_Set exercise:_ Pictures excluded, return the lines below from the first through the line holding "return Vector(((x - CX)".

------ Data

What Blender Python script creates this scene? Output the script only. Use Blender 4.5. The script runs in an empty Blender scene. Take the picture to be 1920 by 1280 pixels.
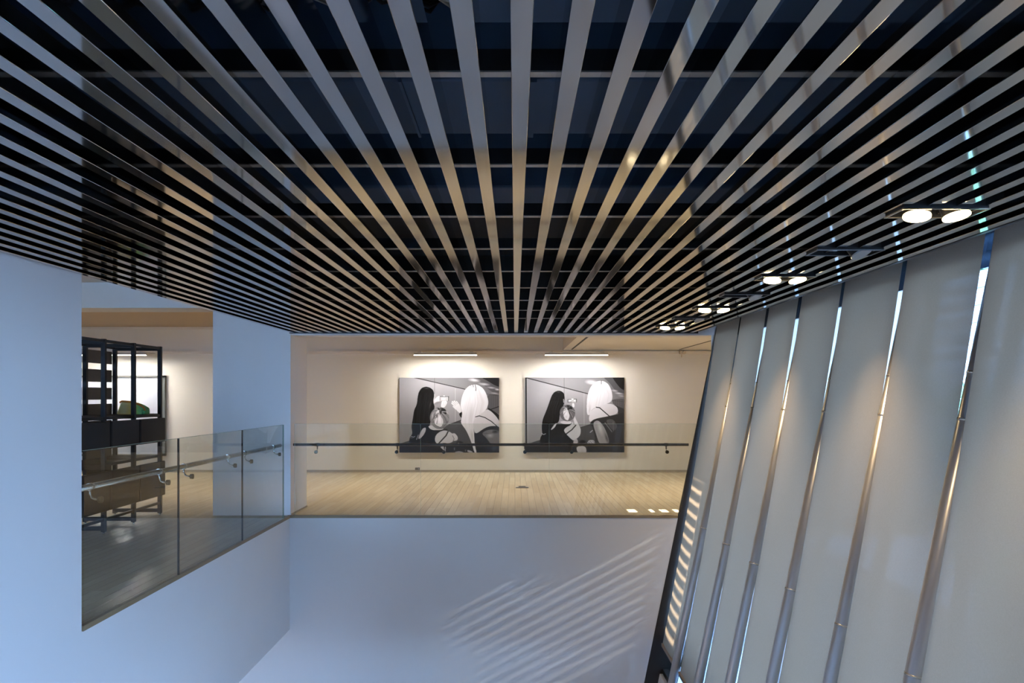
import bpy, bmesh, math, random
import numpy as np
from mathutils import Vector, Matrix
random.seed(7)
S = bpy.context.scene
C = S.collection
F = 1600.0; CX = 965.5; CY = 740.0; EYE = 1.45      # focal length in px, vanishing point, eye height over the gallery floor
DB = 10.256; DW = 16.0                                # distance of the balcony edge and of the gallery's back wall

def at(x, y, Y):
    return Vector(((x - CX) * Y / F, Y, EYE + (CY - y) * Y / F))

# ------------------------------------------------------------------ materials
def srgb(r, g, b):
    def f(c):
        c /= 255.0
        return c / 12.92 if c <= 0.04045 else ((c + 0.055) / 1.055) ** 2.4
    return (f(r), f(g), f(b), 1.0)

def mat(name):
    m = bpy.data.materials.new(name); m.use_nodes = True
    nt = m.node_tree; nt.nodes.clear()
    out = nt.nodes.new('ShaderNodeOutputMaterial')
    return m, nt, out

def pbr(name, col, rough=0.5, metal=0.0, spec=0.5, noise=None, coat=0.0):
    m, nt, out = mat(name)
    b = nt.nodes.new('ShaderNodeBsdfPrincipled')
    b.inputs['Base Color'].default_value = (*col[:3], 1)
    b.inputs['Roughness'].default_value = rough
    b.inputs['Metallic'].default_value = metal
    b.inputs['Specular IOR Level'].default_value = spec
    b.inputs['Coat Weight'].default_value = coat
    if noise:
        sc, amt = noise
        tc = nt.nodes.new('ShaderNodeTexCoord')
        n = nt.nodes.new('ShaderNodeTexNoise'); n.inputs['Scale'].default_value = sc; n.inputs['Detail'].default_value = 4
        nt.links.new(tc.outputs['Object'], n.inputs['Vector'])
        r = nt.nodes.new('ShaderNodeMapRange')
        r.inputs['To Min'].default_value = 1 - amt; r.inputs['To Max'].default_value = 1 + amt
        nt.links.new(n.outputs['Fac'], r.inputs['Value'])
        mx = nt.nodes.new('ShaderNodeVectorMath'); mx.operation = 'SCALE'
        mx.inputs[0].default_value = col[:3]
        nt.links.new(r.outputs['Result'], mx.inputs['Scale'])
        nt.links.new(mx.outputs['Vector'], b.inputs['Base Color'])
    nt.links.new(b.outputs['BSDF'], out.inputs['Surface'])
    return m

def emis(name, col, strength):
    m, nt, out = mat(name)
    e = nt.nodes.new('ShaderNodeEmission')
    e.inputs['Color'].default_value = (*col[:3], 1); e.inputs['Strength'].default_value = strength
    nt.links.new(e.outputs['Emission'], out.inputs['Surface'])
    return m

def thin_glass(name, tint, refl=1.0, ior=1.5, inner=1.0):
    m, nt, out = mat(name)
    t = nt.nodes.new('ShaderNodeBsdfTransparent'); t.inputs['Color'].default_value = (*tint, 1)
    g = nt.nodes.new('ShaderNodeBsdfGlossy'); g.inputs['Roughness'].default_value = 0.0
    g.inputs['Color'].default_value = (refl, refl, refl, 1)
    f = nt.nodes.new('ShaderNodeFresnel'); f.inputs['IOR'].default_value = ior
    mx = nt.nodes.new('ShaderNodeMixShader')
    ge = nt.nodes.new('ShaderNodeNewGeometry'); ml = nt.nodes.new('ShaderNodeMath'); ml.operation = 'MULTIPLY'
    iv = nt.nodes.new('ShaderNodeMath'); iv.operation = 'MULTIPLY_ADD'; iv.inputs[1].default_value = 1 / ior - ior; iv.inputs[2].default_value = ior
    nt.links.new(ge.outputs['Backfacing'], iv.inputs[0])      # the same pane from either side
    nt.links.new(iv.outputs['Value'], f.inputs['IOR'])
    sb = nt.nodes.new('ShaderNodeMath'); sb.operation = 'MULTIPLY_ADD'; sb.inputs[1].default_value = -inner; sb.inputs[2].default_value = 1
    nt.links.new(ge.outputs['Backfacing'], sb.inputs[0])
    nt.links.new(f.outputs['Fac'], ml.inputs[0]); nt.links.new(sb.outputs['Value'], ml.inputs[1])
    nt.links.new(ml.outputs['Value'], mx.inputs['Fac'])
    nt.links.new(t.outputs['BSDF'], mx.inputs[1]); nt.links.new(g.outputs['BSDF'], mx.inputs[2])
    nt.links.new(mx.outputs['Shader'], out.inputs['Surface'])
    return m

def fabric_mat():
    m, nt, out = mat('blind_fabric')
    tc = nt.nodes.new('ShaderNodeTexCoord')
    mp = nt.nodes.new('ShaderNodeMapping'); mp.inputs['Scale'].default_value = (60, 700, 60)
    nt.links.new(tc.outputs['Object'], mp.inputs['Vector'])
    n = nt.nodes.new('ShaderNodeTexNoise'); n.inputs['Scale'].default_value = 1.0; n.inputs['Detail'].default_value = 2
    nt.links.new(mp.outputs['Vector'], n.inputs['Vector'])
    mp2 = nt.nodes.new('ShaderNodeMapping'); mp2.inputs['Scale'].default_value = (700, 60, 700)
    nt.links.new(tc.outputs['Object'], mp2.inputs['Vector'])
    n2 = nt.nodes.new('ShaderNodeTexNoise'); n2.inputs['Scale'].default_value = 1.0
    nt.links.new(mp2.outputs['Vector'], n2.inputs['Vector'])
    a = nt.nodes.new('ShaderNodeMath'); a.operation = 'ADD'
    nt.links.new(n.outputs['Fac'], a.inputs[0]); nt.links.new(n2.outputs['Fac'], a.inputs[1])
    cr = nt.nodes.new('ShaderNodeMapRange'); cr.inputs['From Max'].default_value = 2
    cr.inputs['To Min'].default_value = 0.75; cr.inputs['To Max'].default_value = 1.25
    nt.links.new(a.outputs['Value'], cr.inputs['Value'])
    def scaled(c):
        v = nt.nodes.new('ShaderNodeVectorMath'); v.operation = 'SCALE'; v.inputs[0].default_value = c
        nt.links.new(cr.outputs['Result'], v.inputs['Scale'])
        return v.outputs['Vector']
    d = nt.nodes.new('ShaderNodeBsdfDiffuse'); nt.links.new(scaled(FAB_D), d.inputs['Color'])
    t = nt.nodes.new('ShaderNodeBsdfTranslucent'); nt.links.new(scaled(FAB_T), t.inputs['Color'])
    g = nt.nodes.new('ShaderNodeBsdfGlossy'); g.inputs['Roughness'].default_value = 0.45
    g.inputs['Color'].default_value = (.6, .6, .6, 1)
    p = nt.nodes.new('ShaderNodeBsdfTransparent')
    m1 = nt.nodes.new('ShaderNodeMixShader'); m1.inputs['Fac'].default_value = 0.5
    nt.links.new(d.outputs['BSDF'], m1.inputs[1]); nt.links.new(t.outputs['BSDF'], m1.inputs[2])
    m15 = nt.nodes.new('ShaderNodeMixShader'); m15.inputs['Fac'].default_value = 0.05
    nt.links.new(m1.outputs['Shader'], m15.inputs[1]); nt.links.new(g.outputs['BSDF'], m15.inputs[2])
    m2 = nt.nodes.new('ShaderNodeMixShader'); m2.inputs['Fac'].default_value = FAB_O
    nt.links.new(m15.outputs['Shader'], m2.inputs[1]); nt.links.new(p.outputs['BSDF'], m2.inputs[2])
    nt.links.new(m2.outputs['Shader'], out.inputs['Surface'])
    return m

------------

_Correct response:_
What Blender Python script creates this scene? Output the script only. Use Blender 4.5. The script runs in an empty Blender scene. Take the picture to be 1920 by 1280 pixels.
import bpy, bmesh, math, random
import numpy as np
from mathutils import Vector, Matrix
random.seed(7)
S = bpy.context.scene
C = S.collection
F = 1600.0; CX = 965.5; CY = 740.0; EYE = 1.45      # focal length in px, vanishing point, eye height over the gallery floor
DB = 10.256; DW = 16.0                                # distance of the balcony edge and of the gallery's back wall

def at(x, y, Y):
    return Vector(((x - CX) * Y / F, Y, EYE + (CY - y) * Y / F))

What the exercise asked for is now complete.